Web application firewalls secure session-based traffic, traffic that has already successfully passed through the connection-based screening done by your perimeter firewalls. They inspect all bi-directional application data traffic after it enters your network but before it reaches your web applications. Web application firewalls screen for attacks that are targeted at your critical applications, acting as a second-level firewall device that is specially tuned for and fully aware of your specific application data and usage patterns. They understand what types of web data and traffic should be allowed, how the web application is accessed and what types of traffic behaviors should be blocked. Application firewalls are extensions of your already secure network, complementing your existing network firewall devices. They already know who's allowed in your club, but now they want to know what their intentions are while they're visiting. Web application firewall devices provide the next logical step in network security, protecting the data that should be allowed into and on your network, and preventing attacks from the new breed of application-focused security threats.

Application firewalls are a relatively new breed of security device; they're operating in a new market and their task ahead is a daunting one. Unlike traditional network firewall devices, application firewalls must be customized for individual site content and security needs. We understand how to protect the physical, network and transport layers because the structure of those layers and the data they contain don't change. By contrast, every application that passes data in the application layer is unique. In addition, the application layer also contains a myriad of web application services, each with their own type of data structure. HTTP data differs from XML data, which differs from JavaScript data, etc.
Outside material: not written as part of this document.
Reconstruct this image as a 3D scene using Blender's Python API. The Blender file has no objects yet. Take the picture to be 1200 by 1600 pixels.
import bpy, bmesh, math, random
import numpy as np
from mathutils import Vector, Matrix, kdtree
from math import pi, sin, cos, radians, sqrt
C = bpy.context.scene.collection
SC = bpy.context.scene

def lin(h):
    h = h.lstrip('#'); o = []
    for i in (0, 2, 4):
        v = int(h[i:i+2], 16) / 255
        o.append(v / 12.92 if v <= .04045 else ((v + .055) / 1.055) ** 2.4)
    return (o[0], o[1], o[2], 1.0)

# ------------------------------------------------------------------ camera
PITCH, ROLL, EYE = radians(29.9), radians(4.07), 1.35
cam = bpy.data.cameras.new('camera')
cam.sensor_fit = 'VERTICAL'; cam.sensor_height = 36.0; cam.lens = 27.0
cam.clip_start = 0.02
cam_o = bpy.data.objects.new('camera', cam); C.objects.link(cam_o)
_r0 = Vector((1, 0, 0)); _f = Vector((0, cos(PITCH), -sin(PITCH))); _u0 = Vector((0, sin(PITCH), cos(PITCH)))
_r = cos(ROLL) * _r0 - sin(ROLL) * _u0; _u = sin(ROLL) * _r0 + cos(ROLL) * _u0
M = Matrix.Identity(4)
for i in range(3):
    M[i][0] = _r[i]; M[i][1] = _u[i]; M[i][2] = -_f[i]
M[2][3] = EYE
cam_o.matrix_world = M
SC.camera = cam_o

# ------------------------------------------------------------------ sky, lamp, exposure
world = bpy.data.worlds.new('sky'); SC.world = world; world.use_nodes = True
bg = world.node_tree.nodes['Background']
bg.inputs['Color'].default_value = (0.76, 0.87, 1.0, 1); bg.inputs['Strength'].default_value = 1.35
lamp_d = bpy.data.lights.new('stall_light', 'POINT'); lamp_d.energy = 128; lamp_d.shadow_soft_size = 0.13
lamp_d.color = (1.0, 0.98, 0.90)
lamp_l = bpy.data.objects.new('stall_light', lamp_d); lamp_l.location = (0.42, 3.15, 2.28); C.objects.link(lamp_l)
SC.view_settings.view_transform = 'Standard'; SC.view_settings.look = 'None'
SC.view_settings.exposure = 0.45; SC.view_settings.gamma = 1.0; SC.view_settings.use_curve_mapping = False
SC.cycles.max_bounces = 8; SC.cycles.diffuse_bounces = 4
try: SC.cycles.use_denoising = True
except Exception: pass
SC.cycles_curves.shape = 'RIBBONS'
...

The missing piece of the network security puzzle is the ability to inspect, control and manipulate the web application data that's allowed transport on and through the network. Although networks function as data transport engines, they are transporting critical application data and services that are key to day-to-day operations. Where networks used to simply be bit-buckets and highways, they're now migrating to robust application delivery networks, managing data that is just as critical as the networks themselves. By extending the security perimeter to include the data that's already traversing the perimeter firewalls, web application firewalls should become one of your key weapons in your network security arsenal. Web application firewalls must be intelligent devices, not simply dumb network devices with pattern matching capabilities. The task ahead for web application firewalls is to become the defacto standard, bridging the gap between autonomous and intelligent protection with ease of management and deployment. Web application firewalls extend network security to its next logical destination, the applications that make the networks so critical.